Le projet est né il y a dix ans, à la suite d’une discussion entre deux amies sur les difficultés de proches n’ayant pas anticipé leurs vieux jours. Rapidement, ils se réunissent à plusieurs, pointent les longues listes d’attente des maisons de retraite et leur coût, et entament une réflexion sur le « bien-vieillir ». Vieillissement ou pas, ils entendent rester actrices et acteurs de leur vie. Le groupe s’agrandit progressivement, avant de se lancer dans la création d’un lieu de vie. Après de multiples péripéties, ils déposent leur permis de construire en novembre 2014 et emménagent en juillet 2017.
« Il y en a qui ont mis plus d’argent pour permettre à d’autres de venir avec moins »

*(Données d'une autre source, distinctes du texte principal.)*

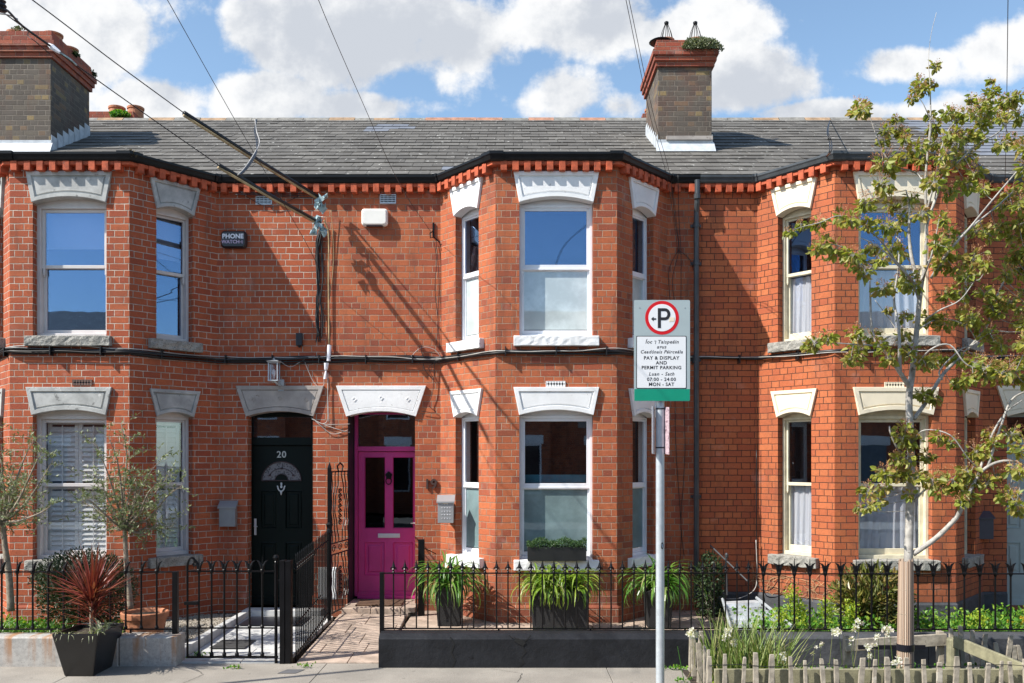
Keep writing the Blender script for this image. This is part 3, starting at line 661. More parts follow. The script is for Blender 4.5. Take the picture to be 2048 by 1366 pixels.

Les résidents versent chaque mois une redevance allant de 600 euros pour un T2 à 800 euros pour un T3, bien loin des prix exorbitants des Ehpad. Ce loyer sert à rembourser les prêts contractés par la coopérative et à payer les charges. Pour ce prix, ils ont également accès à plusieurs espaces communs : les coursives, deux chambres d’amis, une salle commune avec cuisine, un atelier bricolage, une buanderie, un bureau pour l’association Chamarel, une cave, ou encore un garage à vélos. « Avant de faire les travaux, on s’était renseignés sur le prix des locations en logements neufs à Vaulx-en-Velin, rappelle Patrick. On avait convenu avec l’équipe d’architectes qu’on ne voulait pas que les loyers ici aillent au delà des prix du marché. » (...)

Si la non spéculation fait partie des valeurs qui les a rassemblés, la solidarité financière leur tient aussi à cœur. Pour devenir résident, il faut normalement apporter 30 000 euros sous forme de parts sociales, récupérables si le résident s’en va. Une somme initiale que tout le monde ne pouvait pas acquitter. « Certains ont donc mis plus d’argent pour permettre à d’autres de venir avec moins », explique Hélios. Une manière de résoudre le problème de l’apport personnel dans les coopératives d’habitants, à mi chemin entre propriété privée et location [1]. « Nous sommes propriétaires collectivement de l’immeuble et du terrain, précise Chantal, tout en étant locataires puisque nous payons chaque mois une redevance ».
« A Chamarel, c’est le groupe qui prend les décisions »

A Chamarel-les-Barges, toutes les décisions sont prises au consensus, sur le principe « une personne égale une voix ». (...)

Les habitants se réunissent chaque semaine durant 2h30, sauf pendant les vacances. Une assemblée générale, regroupant les quarante adhérents de association – dont les habitants –, se tient chaque mois. Plusieurs commissions, comme les aménagements extérieurs ou l’éducation populaire, ont été créées. Résidents et adhérents de l’association se partagent différentes responsabilités allant du nettoyage et de la gestion des espaces communs aux relations avec l’extérieur, en passant par les dossiers administratifs et financiers. (...)

l’idée des coopératives d’habitants pour personnes vieillissantes essaime. Un groupe de seniors à Bègles, « les boboyaka », vient de déposer un permis de construire autour d’un habitat faisant « le pari de vieillir ensemble autrement » [5]. « On reçoit beaucoup de bandes de vieux qui se posent les mêmes questions que nous », souligne Patrick. Une délégation japonaise est même venue les rencontrer, préoccupés eux aussi par le vieillissement et l’écologie. Le 9 novembre dernier, ils ont accueilli leur millième visiteuse.